:: TASK ::
Each line below should be quoted exactly, please.
━━━ EXERCISE INPUTS ━━━
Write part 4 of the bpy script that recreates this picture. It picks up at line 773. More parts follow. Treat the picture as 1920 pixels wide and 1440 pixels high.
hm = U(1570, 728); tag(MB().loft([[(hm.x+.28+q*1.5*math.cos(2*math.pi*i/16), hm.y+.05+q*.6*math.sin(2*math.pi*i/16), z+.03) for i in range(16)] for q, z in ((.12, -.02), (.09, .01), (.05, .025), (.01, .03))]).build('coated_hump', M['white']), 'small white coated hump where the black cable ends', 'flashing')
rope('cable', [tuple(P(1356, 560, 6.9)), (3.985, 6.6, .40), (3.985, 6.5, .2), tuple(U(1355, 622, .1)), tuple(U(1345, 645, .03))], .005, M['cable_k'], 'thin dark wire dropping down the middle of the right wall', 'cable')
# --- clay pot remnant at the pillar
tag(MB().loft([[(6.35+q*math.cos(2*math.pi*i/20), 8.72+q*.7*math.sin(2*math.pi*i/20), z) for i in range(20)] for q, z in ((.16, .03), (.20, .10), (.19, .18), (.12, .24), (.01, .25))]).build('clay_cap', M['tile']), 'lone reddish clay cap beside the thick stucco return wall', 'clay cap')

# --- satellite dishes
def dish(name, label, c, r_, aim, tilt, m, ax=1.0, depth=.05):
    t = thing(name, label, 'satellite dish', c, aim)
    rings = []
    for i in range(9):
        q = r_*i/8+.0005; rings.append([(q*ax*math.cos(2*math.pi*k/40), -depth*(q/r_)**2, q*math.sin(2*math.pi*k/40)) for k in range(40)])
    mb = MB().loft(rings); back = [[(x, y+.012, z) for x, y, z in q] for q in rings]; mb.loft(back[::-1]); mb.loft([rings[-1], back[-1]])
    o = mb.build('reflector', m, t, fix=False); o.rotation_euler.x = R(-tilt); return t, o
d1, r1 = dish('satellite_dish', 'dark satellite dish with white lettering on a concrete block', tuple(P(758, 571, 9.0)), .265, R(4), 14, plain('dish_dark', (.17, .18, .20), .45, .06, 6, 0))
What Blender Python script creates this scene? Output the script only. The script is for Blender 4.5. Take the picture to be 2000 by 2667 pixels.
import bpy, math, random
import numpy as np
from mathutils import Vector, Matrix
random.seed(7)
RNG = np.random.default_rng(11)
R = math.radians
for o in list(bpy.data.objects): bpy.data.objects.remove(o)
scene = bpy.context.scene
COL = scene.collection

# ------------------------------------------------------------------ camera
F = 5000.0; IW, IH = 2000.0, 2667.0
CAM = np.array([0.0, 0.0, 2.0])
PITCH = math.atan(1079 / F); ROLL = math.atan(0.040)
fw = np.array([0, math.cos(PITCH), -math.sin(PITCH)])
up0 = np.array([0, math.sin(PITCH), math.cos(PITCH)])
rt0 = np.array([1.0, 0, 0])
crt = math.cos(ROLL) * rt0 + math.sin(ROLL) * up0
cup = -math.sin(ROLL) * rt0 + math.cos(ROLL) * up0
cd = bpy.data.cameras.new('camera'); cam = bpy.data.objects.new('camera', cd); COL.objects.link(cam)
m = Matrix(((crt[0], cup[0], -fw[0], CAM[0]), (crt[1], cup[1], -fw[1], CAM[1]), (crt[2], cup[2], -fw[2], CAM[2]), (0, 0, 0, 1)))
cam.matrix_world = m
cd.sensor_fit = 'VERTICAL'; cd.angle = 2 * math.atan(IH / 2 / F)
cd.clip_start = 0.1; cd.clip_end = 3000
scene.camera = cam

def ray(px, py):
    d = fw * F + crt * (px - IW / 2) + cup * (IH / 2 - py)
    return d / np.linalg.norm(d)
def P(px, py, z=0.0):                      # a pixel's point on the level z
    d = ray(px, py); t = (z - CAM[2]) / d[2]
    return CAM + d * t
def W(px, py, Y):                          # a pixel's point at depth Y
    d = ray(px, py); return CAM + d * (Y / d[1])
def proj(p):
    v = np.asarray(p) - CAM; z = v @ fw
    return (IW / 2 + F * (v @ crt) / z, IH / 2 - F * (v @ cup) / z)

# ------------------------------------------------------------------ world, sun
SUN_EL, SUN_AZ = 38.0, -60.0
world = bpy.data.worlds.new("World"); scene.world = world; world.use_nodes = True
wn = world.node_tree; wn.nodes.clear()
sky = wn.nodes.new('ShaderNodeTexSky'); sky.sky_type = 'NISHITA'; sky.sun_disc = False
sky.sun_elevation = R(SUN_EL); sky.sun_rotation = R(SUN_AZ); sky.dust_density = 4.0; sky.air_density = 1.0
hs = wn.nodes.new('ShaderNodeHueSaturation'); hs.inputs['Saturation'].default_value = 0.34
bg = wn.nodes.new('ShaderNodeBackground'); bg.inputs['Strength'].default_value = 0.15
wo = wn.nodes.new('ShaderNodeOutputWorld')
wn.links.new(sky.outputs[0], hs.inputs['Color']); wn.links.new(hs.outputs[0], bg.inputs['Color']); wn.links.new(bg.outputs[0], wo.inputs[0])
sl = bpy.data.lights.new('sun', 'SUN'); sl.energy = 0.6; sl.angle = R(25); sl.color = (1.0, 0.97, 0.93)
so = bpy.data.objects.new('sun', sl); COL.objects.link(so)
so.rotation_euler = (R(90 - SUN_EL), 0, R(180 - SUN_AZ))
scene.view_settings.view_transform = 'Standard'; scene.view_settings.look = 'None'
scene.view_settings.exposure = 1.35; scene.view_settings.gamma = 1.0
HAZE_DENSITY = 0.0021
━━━
:: RESULT OF THIS TASK ::
Write part 4 of the bpy script that recreates this picture. It picks up at line 773. More parts follow. Treat the picture as 1920 pixels wide and 1440 pixels high.
hm = U(1570, 728); tag(MB().loft([[(hm.x+.28+q*1.5*math.cos(2*math.pi*i/16), hm.y+.05+q*.6*math.sin(2*math.pi*i/16), z+.03) for i in range(16)] for q, z in ((.12, -.02), (.09, .01), (.05, .025), (.01, .03))]).build('coated_hump', M['white']), 'small white coated hump where the black cable ends', 'flashing')
rope('cable', [tuple(P(1356, 560, 6.9)), (3.985, 6.6, .40), (3.985, 6.5, .2), tuple(U(1355, 622, .1)), tuple(U(1345, 645, .03))], .005, M['cable_k'], 'thin dark wire dropping down the middle of the right wall', 'cable')
# --- clay pot remnant at the pillar
tag(MB().loft([[(6.35+q*math.cos(2*math.pi*i/20), 8.72+q*.7*math.sin(2*math.pi*i/20), z) for i in range(20)] for q, z in ((.16, .03), (.20, .10), (.19, .18), (.12, .24), (.01, .25))]).build('clay_cap', M['tile']), 'lone reddish clay cap beside the thick stucco return wall', 'clay cap')

# --- satellite dishes
def dish(name, label, c, r_, aim, tilt, m, ax=1.0, depth=.05):
    t = thing(name, label, 'satellite dish', c, aim)
    rings = []
    for i in range(9):
        q = r_*i/8+.0005; rings.append([(q*ax*math.cos(2*math.pi*k/40), -depth*(q/r_)**2, q*math.sin(2*math.pi*k/40)) for k in range(40)])
    mb = MB().loft(rings); back = [[(x, y+.012, z) for x, y, z in q] for q in rings]; mb.loft(back[::-1]); mb.loft([rings[-1], back[-1]])
    o = mb.build('reflector', m, t, fix=False); o.rotation_euler.x = R(-tilt); return t, o
d1, r1 = dish('satellite_dish', 'dark satellite dish with white lettering on a concrete block', tuple(P(758, 571, 9.0)), .265, R(4), 14, plain('dish_dark', (.17, .18, .20), .45, .06, 6, 0))
What Blender Python script creates this scene? Output the script only. The script is for Blender 4.5. Take the picture to be 2000 by 2667 pixels.
import bpy, math, random
import numpy as np
from mathutils import Vector, Matrix
random.seed(7)
RNG = np.random.default_rng(11)
R = math.radians
for o in list(bpy.data.objects): bpy.data.objects.remove(o)
scene = bpy.context.scene
COL = scene.collection

# ------------------------------------------------------------------ camera
F = 5000.0; IW, IH = 2000.0, 2667.0
CAM = np.array([0.0, 0.0, 2.0])
PITCH = math.atan(1079 / F); ROLL = math.atan(0.040)
fw = np.array([0, math.cos(PITCH), -math.sin(PITCH)])
up0 = np.array([0, math.sin(PITCH), math.cos(PITCH)])
rt0 = np.array([1.0, 0, 0])
crt = math.cos(ROLL) * rt0 + math.sin(ROLL) * up0
cup = -math.sin(ROLL) * rt0 + math.cos(ROLL) * up0
cd = bpy.data.cameras.new('camera'); cam = bpy.data.objects.new('camera', cd); COL.objects.link(cam)
m = Matrix(((crt[0], cup[0], -fw[0], CAM[0]), (crt[1], cup[1], -fw[1], CAM[1]), (crt[2], cup[2], -fw[2], CAM[2]), (0, 0, 0, 1)))
cam.matrix_world = m
cd.sensor_fit = 'VERTICAL'; cd.angle = 2 * math.atan(IH / 2 / F)
cd.clip_start = 0.1; cd.clip_end = 3000
scene.camera = cam

def ray(px, py):
    d = fw * F + crt * (px - IW / 2) + cup * (IH / 2 - py)
    return d / np.linalg.norm(d)
def P(px, py, z=0.0):                      # a pixel's point on the level z
    d = ray(px, py); t = (z - CAM[2]) / d[2]
    return CAM + d * t
def W(px, py, Y):                          # a pixel's point at depth Y
    d = ray(px, py); return CAM + d * (Y / d[1])
def proj(p):
    v = np.asarray(p) - CAM; z = v @ fw
    return (IW / 2 + F * (v @ crt) / z, IH / 2 - F * (v @ cup) / z)

# ------------------------------------------------------------------ world, sun
SUN_EL, SUN_AZ = 38.0, -60.0
world = bpy.data.worlds.new("World"); scene.world = world; world.use_nodes = True
wn = world.node_tree; wn.nodes.clear()
sky = wn.nodes.new('ShaderNodeTexSky'); sky.sky_type = 'NISHITA'; sky.sun_disc = False
sky.sun_elevation = R(SUN_EL); sky.sun_rotation = R(SUN_AZ); sky.dust_density = 4.0; sky.air_density = 1.0
hs = wn.nodes.new('ShaderNodeHueSaturation'); hs.inputs['Saturation'].default_value = 0.34
bg = wn.nodes.new('ShaderNodeBackground'); bg.inputs['Strength'].default_value = 0.15
wo = wn.nodes.new('ShaderNodeOutputWorld')
wn.links.new(sky.outputs[0], hs.inputs['Color']); wn.links.new(hs.outputs[0], bg.inputs['Color']); wn.links.new(bg.outputs[0], wo.inputs[0])
sl = bpy.data.lights.new('sun', 'SUN'); sl.energy = 0.6; sl.angle = R(25); sl.color = (1.0, 0.97, 0.93)
so = bpy.data.objects.new('sun', sl); COL.objects.link(so)
so.rotation_euler = (R(90 - SUN_EL), 0, R(180 - SUN_AZ))
scene.view_settings.view_transform = 'Standard'; scene.view_settings.look = 'None'
scene.view_settings.exposure = 1.35; scene.view_settings.gamma = 1.0
HAZE_DENSITY = 0.0021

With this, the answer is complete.